Daniel A. Escobar Portillo
Delegado episcopal de Liturgia de Madrid
Evangelio
Acercándose unos fariseos, preguntaban para
ponerlo a prueba: «¿Le es lícito al hombre repudiar a su mujer?». Él les
replicó: «¿Qué os ha mandado Moisés?». Contestaron: «Moisés permitió escribir
el acta de divorcio y repudiarla». Jesús les dijo: «Por la dureza de vuestro
corazón dejó escrito Moisés este precepto. Pero al principio de la creación
Dios los creó hombre y mujer. Por eso dejará el hombre a su padre y a su madre
y se unirá a su mujer y serán los dos una sola carne. De modo que ya no son
dos, sino una sola carne. Pues lo que Dios ha unido, que no lo separe el
hombre». En casa, los discípulos volvieron a preguntarle sobre lo mismo. Él les
dijo: «Si uno repudia a su mujer y se casa con otra, comete adulterio contra la
primera. Y si ella repudia a su marido y se casa con otro, comete adulterio».

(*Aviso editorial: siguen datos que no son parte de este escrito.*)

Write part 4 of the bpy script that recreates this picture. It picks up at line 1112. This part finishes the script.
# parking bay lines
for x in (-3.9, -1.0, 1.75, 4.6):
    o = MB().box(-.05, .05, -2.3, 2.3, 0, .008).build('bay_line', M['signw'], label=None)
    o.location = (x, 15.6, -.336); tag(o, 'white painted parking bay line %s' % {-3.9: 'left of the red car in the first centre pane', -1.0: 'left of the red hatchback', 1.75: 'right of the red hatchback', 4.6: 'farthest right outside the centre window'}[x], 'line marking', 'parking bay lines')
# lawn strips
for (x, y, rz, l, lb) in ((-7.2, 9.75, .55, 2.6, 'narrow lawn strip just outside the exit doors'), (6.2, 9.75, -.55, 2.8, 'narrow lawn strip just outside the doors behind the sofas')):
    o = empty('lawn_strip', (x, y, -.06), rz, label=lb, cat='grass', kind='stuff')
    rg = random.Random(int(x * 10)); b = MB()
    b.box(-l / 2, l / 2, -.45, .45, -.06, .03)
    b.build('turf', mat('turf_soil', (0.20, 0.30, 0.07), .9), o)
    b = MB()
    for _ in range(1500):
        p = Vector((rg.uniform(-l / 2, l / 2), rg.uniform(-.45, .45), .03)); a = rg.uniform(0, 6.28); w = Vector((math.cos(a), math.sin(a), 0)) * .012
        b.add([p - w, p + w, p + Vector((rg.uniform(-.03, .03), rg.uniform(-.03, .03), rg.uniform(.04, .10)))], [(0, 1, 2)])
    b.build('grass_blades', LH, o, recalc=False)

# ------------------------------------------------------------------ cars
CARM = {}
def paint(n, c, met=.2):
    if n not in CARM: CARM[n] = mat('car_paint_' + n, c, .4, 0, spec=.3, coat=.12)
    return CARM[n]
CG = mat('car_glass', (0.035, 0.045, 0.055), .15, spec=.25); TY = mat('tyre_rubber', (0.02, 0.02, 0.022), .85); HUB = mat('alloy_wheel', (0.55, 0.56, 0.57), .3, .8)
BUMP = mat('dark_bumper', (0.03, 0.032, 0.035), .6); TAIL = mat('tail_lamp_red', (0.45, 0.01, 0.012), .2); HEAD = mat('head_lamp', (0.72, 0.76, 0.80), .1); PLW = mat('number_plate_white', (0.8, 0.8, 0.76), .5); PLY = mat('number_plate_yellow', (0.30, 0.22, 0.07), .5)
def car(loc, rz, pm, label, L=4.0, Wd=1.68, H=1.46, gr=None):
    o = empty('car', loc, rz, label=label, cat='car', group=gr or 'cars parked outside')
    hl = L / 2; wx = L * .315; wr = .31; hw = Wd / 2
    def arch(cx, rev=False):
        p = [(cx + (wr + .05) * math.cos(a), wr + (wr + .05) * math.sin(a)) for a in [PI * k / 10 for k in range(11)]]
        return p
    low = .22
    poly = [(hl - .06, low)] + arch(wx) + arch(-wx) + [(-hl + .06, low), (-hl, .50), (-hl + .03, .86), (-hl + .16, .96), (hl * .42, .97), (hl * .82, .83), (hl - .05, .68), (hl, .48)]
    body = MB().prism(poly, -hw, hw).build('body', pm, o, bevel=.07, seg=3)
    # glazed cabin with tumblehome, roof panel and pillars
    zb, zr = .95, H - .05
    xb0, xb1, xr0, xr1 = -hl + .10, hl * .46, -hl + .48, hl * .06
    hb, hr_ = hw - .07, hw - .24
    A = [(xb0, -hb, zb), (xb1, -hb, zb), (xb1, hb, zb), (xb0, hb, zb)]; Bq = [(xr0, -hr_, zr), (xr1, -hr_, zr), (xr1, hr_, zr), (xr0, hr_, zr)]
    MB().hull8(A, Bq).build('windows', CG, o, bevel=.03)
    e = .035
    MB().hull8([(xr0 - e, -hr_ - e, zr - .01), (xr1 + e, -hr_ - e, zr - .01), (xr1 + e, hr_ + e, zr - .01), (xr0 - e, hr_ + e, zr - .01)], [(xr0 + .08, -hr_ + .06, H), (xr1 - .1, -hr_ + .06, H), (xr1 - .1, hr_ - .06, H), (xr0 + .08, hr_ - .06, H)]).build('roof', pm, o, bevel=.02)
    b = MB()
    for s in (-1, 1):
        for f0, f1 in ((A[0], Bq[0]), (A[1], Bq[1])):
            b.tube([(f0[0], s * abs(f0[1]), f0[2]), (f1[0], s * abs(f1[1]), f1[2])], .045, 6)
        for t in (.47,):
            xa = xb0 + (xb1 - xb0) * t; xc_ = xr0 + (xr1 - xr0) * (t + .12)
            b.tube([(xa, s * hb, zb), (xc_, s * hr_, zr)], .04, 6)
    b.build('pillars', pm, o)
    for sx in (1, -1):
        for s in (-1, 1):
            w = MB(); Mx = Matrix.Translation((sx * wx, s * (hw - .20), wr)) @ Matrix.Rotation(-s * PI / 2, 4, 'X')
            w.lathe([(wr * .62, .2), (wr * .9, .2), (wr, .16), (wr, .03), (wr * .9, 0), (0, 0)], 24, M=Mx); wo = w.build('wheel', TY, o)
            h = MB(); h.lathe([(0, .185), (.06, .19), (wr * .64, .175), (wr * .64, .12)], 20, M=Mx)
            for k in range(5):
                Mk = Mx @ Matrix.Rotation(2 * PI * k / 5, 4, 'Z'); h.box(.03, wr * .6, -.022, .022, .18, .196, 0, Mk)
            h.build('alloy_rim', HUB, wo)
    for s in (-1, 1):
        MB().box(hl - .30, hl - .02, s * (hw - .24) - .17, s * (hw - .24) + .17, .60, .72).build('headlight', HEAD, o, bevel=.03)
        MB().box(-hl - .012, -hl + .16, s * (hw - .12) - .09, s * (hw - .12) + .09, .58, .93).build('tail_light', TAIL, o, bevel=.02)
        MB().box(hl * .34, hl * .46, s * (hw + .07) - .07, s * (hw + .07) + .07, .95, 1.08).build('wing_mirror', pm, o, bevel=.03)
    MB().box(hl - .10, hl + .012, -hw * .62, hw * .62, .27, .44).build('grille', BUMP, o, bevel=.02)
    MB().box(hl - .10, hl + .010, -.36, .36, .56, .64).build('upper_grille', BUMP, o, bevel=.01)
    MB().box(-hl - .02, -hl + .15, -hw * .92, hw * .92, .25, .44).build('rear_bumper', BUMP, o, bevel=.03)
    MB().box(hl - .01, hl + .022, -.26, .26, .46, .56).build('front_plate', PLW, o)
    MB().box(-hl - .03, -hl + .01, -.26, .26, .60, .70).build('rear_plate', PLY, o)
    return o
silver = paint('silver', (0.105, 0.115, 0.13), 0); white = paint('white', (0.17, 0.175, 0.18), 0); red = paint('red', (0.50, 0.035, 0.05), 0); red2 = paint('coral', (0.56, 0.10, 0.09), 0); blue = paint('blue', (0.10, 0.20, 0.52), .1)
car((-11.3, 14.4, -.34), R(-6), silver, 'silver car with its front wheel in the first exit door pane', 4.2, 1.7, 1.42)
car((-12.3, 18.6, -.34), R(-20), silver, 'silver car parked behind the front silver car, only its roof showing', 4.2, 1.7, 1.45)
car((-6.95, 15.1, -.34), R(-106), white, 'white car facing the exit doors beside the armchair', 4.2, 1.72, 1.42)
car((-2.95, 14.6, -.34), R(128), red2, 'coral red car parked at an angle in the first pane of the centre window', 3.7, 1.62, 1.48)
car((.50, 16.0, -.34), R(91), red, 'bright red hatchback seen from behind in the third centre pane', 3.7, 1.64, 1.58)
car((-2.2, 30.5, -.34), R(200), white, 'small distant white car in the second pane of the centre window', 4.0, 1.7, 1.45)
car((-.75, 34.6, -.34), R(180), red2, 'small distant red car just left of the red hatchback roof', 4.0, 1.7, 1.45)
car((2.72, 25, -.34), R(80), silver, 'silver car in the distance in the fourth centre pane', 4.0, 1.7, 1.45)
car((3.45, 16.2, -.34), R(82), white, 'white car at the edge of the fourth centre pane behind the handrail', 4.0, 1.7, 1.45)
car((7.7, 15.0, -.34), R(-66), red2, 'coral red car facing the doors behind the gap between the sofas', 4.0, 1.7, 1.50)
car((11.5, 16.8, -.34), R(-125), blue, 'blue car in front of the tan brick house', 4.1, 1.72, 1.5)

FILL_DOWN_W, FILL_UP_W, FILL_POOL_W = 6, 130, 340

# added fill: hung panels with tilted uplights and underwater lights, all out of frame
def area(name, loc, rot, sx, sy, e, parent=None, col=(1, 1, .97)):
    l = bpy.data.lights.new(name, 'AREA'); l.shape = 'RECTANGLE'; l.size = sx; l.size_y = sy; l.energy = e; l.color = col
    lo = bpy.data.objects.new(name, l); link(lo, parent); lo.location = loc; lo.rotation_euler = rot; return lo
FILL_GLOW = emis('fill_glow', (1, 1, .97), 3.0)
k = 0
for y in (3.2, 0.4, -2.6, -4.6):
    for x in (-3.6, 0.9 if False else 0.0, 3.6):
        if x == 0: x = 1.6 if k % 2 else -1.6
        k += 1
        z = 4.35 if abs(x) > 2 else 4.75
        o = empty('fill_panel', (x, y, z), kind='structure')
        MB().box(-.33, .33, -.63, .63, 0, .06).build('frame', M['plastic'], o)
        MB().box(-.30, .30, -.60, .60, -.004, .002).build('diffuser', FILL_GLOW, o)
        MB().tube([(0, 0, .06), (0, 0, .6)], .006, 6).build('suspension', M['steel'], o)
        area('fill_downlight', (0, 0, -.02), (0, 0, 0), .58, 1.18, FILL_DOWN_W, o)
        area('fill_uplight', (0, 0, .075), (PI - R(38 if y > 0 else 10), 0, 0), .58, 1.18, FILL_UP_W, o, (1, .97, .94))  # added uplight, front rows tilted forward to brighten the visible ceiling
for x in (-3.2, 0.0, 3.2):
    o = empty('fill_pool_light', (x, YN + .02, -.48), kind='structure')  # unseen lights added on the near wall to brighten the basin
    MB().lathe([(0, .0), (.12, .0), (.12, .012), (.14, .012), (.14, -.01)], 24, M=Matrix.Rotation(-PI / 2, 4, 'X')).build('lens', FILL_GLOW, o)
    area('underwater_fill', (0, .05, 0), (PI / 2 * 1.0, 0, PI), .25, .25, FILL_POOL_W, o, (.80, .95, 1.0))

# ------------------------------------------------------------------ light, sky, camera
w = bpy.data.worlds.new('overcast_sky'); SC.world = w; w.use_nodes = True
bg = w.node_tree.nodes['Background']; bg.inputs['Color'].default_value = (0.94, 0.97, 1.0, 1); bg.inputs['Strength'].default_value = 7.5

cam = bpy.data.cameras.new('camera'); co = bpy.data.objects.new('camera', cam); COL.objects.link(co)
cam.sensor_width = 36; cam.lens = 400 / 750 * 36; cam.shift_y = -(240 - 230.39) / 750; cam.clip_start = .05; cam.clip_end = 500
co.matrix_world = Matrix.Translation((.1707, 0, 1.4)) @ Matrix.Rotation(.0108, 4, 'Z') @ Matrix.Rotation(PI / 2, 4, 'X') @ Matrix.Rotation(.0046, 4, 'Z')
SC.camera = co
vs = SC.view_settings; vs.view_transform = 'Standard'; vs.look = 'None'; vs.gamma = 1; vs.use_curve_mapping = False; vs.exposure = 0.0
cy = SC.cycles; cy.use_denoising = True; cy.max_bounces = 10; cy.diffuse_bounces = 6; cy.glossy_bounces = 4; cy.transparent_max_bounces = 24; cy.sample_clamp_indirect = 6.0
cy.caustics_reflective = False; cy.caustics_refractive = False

Acercaban a Jesús niños para que los tocara, pero los discípulos les regañaban.
Al verlo, Jesús se enfadó y les dijo: «Dejad que los niños se acerquen a mí: no
se lo impidáis, pues de los que son como ellos es el Reino de Dios. En verdad
os digo que quien no reciba el Reino de Dios como un niño, no entrará en él». Y
tomándolos en brazos los bendecía imponiéndoles las manos.